In response, Shah said she had heard about that, but disagreed.

“By law, we had to collect the tax, as well," Shah said. "But we made a commitment to refunding it within 30 days. I think we’re averaging about five days per refund. So, it didn’t necessarily take nine months to do this. It could have been solved in April.”

Shah said it took community protests to make it happen.

“It really took the community demanding this for Boulder to truly come back and say, ‘OK, we will do it,’” he said.

The good news is things seem to be rolling now. New construction in the burn zones is well underway in Boulder County, Louisville and Superior.

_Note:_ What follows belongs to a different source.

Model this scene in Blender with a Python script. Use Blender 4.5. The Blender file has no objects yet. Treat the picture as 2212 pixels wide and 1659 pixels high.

Boulder County is even allowing those who are rebuilding to add accessory dwelling units (ADUs) in their backyards, something most new home builds in Boulder aren’t allowed to do.

“Boulder County is very restrictive,” Levy said. “These are regulations that will just apply in the Marshall Fire rebuilding area to allow accessory dwelling units.”

Levy sees a lot of retirees opting to do this — people who are perhaps looking to have family close by.

“They want a place to maybe age-in-place and have a caregiver,” Levy said.

It could also provide rental income to fire survivors who choose to add an ADU.

“If we’re rebuilding and we’re starting all over again, let’s do this differently,” Levy said. “And we really wanted to support that.”

Superior has already refunded more than $500,000 in use taxes to date.

“It’s been actually a tremendous help because if you know you can submit for a permit and then you’re going to get half that permit fee back once they approve your permit, that’s some money you can put directly into your build,” Serbu said. “$10,000, $15,000, $20,000 — that could be someone’s kitchen. That could be someone’s finished basement.”

And Serbu is also offering his architectural services at deeply discounted prices to fellow fire survivors.

“Something like this can only make the town stronger,” Serbu said. “It can make the residents more resilient.”